Football Players (French: Les Joueurs de football) is a 1912–13 painting by the French artist Albert Gleizes. The work was exhibited at the Salon des Indépendants, Paris, March–May 1913 (no. 1293). September through December 1913 the painting was exhibited at Erster Deutscher Herbstsalon, Berlin (no. 147). The work was featured at Galeries Dalmau in Barcelona, 29 November – 12 December 1916 (no. 31), Gleizes' first one-person show. The work was again exhibited at Galeries Dalmau 16 October – 6 November 1926 (no. 7). Stylistically Gleizes' Football Players exemplifies the principle of mobile perspective laid out in Du "Cubisme", written by himself and French painter Jean Metzinger.
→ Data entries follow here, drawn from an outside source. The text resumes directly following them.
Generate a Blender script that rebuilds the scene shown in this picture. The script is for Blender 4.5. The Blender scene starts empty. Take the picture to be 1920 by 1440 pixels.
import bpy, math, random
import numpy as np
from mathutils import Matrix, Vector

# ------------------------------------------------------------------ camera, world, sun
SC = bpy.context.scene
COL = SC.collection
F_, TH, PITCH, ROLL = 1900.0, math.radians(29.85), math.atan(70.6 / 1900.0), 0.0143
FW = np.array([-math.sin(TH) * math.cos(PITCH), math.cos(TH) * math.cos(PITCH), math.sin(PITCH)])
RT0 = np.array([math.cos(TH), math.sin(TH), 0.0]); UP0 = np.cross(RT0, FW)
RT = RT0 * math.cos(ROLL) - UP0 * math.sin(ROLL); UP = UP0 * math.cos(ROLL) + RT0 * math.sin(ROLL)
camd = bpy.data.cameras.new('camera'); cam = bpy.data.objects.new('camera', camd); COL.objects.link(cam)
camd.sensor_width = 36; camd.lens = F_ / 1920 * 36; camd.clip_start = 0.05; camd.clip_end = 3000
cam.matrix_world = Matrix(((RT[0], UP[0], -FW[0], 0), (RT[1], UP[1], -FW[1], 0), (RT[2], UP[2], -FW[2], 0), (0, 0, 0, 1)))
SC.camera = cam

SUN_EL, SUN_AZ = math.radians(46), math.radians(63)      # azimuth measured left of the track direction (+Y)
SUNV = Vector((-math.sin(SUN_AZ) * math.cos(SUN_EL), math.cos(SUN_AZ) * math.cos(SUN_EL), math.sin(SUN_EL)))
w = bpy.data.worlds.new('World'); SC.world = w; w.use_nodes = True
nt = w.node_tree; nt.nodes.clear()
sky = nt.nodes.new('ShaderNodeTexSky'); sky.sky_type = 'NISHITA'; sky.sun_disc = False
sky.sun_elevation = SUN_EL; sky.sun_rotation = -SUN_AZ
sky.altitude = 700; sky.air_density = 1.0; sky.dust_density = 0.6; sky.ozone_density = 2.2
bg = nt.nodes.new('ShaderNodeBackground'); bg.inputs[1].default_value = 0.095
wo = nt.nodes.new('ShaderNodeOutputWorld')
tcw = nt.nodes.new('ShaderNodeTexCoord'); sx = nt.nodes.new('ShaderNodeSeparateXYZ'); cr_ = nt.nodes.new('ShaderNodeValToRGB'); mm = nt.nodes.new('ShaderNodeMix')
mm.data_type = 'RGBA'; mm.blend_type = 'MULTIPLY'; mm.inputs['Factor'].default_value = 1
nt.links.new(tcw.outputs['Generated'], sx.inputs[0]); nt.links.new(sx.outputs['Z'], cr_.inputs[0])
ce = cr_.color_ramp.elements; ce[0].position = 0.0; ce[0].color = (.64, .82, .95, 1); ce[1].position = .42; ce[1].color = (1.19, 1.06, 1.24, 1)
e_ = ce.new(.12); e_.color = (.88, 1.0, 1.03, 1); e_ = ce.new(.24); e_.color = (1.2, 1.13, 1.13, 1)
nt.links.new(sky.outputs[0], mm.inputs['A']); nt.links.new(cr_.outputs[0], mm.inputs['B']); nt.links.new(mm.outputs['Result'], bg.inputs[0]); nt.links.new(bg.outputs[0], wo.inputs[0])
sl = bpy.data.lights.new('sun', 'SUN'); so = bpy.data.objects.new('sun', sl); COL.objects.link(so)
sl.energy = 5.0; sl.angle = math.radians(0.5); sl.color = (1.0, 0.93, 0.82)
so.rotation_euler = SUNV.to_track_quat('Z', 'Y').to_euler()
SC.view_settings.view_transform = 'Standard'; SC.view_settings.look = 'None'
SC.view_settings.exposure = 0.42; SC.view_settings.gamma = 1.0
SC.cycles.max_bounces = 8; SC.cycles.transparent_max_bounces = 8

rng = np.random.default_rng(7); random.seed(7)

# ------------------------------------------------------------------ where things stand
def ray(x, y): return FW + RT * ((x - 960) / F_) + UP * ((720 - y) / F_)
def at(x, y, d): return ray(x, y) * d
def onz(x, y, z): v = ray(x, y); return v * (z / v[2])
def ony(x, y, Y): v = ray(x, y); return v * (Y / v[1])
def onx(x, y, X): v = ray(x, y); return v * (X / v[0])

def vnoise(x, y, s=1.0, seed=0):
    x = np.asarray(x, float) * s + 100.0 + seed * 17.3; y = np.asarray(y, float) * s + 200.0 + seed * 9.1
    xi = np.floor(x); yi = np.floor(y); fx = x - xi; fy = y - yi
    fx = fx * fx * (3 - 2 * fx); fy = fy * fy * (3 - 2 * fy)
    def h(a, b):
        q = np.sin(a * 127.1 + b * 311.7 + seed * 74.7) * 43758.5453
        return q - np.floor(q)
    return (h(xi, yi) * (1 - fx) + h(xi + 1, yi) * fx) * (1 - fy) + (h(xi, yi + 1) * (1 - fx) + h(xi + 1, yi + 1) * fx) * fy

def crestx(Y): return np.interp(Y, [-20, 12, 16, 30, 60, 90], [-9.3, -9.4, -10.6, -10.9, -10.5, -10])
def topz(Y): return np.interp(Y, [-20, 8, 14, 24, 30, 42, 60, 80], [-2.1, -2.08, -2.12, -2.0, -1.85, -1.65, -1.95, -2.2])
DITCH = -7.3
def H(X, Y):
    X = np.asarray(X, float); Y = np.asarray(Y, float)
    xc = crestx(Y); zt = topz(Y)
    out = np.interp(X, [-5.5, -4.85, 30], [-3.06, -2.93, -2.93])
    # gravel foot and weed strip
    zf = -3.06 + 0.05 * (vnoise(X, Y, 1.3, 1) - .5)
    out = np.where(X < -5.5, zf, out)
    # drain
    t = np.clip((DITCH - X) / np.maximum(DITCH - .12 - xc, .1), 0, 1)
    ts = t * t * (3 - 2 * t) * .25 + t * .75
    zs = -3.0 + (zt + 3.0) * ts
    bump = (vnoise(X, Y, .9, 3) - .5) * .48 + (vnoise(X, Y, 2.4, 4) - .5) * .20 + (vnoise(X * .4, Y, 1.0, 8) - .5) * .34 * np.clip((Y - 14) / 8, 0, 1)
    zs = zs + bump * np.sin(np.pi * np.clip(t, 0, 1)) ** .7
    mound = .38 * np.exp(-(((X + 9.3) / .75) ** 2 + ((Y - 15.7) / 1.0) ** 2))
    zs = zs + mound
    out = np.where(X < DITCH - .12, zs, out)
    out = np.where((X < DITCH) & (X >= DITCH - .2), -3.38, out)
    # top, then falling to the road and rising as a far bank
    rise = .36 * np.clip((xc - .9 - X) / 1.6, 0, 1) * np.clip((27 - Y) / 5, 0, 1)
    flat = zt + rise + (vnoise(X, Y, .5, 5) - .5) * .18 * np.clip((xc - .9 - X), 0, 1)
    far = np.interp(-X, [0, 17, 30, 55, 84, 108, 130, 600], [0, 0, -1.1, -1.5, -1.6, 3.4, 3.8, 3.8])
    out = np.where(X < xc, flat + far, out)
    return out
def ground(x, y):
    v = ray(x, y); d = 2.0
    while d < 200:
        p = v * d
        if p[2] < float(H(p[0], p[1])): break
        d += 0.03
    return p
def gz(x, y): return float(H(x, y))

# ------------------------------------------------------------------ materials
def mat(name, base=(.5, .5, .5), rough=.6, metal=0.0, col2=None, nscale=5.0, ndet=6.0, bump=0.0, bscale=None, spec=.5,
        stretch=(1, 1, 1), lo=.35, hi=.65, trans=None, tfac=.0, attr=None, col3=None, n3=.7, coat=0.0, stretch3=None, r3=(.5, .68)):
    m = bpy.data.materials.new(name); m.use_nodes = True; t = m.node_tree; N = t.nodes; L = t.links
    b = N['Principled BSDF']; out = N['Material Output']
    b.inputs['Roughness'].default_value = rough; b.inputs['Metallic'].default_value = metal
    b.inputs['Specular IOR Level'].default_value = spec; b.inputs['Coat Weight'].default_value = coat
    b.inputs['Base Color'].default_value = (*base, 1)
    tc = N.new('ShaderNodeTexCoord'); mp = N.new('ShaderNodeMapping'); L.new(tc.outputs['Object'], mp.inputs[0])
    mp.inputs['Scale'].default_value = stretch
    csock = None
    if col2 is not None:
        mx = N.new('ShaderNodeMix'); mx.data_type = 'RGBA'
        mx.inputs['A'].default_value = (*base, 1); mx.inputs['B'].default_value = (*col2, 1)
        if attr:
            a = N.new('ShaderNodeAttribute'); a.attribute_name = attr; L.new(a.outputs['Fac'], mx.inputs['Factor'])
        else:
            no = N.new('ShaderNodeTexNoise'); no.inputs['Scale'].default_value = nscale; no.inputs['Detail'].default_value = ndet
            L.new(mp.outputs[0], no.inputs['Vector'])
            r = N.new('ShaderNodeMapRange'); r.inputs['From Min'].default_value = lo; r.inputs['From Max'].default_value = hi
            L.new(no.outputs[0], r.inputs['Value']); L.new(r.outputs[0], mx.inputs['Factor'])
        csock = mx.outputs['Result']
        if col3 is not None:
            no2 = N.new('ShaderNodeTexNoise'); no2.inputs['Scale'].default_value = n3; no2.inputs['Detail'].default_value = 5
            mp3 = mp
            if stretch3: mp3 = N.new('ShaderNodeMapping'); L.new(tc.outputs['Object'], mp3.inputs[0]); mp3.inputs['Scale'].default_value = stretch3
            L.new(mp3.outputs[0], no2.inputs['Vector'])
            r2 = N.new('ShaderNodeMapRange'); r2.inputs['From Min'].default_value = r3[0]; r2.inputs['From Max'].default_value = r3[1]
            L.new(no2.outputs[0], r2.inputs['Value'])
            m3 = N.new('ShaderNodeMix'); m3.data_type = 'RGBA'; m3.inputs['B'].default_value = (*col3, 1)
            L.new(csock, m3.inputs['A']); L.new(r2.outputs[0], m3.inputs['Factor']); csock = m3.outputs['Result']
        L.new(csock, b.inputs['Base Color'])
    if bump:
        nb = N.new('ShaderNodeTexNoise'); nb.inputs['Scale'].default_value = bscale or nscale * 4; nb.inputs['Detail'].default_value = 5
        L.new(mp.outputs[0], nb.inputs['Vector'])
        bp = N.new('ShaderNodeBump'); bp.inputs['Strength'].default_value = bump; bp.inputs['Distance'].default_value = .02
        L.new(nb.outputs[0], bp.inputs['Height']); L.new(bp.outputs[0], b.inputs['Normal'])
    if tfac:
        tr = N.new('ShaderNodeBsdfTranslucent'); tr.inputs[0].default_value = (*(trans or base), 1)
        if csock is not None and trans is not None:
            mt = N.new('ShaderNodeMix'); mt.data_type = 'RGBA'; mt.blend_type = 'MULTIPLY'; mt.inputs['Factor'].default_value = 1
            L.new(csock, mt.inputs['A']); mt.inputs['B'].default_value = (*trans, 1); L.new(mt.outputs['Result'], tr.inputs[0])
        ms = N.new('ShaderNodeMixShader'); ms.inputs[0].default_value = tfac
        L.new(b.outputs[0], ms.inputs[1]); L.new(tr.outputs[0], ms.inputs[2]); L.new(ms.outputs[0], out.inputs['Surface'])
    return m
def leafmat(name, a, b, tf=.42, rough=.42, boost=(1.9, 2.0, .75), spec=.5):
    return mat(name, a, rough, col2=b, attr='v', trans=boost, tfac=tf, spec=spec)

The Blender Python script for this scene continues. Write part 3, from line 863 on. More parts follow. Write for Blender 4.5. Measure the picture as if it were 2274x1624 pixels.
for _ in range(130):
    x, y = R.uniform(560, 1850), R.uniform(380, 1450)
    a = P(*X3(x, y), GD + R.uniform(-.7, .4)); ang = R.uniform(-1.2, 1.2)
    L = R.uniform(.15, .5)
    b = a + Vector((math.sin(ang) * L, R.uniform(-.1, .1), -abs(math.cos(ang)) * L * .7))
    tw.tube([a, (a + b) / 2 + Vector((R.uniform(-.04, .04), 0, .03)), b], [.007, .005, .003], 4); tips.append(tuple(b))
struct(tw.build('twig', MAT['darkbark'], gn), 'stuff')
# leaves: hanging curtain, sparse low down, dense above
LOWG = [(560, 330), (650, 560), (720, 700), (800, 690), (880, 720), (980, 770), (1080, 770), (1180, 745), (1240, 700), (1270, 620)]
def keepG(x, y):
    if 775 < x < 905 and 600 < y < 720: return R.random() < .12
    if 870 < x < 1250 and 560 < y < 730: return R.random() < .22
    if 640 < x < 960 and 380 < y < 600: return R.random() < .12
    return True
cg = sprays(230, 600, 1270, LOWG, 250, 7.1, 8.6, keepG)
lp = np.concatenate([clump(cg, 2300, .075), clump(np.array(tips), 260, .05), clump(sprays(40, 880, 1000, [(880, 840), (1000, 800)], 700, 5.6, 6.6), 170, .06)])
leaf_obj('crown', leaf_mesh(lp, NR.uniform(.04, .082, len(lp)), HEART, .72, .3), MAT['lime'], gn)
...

Guillaume Apollinaire wrote about Les Joueurs de football in an article titled "Le Salon des indépendants", published in L'Intransigeant, 18 March 1913, and again in "A travers le Salon des indépendants", published in Montjoie!, Numéro Spécial, 18 March 1913.

Les Joueurs de football was left by the artist at Galeries Dalmau in 1916. Titled Jugadors de Futbol, the painting was reproduced in the avant-garde Catalan magazine L'Amic de les arts, November 1926. The caption included the inscription Collection Joseph Dalmau.

It was purchased from the Dalmau family between 1953 and 1955 by Stephen Hahn and (The Sidney Janis Gallery); sold in 1955 to Nelson Aldrich Rockefeller, New York. Subsequently the work was sold to the Marlborough-Gerson gallery, New York, and purchased May 1970 by the National Gallery of Art (NGA), Washington D.C.